• **Short exercise**:
Gather each line of the entries below that includes "Python".

►

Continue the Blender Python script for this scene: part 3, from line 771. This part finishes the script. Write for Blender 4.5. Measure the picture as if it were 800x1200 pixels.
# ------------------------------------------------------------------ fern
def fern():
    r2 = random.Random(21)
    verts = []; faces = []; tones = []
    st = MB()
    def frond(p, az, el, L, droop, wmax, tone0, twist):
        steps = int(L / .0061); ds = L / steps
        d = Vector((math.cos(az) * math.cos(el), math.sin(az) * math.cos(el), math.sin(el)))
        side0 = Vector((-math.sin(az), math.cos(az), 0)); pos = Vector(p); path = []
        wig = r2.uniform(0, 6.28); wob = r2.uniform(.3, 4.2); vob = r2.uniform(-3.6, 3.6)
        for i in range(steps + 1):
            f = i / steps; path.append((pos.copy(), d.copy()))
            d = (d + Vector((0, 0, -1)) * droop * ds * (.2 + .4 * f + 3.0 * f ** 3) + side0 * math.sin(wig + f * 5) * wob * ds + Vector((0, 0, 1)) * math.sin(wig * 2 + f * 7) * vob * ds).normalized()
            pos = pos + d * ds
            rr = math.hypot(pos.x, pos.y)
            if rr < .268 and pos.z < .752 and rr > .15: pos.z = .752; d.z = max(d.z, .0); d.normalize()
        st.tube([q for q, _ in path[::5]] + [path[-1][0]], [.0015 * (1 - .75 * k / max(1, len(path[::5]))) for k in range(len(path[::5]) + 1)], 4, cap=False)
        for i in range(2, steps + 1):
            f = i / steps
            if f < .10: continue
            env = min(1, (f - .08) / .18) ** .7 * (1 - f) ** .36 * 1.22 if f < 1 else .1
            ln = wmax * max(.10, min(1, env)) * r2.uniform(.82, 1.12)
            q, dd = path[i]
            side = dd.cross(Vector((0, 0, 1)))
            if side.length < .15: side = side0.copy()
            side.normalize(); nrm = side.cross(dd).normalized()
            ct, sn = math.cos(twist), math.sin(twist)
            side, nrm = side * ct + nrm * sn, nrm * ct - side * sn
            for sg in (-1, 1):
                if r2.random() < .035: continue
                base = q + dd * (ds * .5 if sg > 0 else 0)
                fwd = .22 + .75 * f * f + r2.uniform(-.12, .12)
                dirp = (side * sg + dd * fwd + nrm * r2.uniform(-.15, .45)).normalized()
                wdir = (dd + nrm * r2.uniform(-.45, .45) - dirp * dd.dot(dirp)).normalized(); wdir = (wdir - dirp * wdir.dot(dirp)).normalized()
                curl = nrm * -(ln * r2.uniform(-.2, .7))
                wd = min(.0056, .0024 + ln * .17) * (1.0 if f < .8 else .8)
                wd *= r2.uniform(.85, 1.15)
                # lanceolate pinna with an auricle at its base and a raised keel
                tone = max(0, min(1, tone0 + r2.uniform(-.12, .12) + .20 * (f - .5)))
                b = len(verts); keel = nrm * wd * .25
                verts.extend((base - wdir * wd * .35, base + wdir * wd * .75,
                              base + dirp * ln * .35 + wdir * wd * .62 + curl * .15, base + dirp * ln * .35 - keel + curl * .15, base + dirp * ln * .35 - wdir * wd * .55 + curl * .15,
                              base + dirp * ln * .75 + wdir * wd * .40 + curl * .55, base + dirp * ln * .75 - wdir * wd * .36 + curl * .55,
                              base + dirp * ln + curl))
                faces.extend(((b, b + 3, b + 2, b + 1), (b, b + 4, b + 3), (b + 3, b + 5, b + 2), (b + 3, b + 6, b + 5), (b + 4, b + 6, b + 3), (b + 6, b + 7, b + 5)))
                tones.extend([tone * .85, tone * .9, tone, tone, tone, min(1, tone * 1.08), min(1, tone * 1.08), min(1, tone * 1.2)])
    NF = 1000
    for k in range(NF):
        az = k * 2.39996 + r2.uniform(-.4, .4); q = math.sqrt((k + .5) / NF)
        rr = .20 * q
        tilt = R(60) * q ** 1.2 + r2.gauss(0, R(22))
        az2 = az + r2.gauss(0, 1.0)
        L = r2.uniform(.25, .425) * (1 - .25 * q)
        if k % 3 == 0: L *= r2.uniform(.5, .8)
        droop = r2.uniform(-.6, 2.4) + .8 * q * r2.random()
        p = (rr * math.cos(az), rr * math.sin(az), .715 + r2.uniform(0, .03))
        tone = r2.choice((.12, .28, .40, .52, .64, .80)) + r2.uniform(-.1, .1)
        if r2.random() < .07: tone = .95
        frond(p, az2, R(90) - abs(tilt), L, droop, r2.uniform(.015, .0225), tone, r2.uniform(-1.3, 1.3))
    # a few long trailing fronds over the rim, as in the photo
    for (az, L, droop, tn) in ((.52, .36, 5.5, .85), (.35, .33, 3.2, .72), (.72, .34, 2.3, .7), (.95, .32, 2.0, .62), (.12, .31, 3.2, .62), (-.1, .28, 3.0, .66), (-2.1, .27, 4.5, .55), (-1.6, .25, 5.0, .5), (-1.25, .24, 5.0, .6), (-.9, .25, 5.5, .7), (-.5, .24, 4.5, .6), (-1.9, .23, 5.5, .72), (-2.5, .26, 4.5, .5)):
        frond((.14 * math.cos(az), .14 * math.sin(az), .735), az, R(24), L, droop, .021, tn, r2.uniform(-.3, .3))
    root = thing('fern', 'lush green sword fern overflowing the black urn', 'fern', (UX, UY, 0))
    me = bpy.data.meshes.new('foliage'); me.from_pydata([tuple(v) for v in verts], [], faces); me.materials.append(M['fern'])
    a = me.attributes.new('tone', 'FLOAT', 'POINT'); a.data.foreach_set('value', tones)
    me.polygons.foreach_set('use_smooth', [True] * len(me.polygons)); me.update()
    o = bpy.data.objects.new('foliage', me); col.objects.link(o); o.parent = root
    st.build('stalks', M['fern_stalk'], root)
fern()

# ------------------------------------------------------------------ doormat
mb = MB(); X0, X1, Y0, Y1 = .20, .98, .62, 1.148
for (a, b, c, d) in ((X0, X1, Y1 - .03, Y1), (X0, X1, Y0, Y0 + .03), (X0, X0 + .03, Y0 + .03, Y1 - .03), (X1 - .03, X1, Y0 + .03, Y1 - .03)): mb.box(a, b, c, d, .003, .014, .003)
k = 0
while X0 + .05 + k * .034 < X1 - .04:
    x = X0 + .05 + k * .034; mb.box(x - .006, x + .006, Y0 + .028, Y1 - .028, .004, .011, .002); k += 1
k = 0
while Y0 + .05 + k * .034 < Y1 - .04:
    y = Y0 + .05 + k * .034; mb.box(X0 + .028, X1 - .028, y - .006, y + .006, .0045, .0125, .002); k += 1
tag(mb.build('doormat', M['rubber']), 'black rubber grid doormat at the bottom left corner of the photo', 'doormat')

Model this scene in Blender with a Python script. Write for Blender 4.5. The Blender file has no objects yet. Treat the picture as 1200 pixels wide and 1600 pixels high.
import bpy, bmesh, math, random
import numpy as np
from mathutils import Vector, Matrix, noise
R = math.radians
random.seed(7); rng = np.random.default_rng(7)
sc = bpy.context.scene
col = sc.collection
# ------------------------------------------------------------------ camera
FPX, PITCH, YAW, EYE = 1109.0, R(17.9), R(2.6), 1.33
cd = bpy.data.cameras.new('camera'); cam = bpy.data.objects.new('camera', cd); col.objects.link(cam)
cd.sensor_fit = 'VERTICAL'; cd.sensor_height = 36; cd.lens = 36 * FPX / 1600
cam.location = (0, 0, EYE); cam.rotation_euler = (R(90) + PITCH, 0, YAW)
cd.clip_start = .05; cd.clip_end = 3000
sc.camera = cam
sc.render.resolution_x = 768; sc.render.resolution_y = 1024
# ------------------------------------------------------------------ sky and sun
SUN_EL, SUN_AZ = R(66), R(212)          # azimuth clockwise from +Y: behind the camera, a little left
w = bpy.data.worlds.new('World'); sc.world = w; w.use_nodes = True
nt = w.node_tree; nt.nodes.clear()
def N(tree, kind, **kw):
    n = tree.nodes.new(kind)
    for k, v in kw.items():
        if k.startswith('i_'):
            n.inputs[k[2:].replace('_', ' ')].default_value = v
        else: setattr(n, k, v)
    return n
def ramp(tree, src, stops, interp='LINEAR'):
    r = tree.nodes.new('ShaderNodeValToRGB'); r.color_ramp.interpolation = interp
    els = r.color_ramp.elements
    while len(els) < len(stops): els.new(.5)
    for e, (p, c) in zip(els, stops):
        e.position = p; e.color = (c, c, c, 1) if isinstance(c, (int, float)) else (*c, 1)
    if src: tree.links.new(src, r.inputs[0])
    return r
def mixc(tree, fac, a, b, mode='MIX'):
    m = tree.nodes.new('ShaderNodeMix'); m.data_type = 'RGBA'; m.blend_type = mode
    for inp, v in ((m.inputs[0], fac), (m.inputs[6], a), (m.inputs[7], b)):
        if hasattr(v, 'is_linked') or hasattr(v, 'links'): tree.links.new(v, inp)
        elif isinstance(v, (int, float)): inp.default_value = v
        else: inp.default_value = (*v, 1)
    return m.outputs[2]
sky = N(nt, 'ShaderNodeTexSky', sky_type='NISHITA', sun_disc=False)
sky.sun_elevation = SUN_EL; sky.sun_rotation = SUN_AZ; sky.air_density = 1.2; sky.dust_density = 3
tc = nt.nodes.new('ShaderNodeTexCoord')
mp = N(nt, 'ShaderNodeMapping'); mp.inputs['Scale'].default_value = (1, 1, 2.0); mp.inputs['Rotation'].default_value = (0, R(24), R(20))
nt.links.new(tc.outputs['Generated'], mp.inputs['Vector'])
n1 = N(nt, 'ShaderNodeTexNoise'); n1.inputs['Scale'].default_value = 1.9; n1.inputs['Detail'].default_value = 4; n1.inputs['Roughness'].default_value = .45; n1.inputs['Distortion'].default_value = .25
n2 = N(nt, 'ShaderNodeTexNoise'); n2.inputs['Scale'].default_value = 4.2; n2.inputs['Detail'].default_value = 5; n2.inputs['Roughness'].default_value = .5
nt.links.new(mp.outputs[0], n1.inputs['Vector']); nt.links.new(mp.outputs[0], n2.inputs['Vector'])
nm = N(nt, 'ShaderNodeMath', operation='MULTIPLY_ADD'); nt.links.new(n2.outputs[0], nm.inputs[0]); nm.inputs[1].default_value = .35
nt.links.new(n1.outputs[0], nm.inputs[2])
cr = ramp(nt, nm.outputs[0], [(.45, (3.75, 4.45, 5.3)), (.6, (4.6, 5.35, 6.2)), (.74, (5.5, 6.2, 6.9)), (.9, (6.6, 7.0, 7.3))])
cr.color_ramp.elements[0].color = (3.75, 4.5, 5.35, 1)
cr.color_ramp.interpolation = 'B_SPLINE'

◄

• **Exercise result**:
Continue the Blender Python script for this scene: part 3, from line 771. This part finishes the script. Write for Blender 4.5. Measure the picture as if it were 800x1200 pixels.
Model this scene in Blender with a Python script. Write for Blender 4.5. The Blender file has no objects yet. Treat the picture as 1200 pixels wide and 1600 pixels high.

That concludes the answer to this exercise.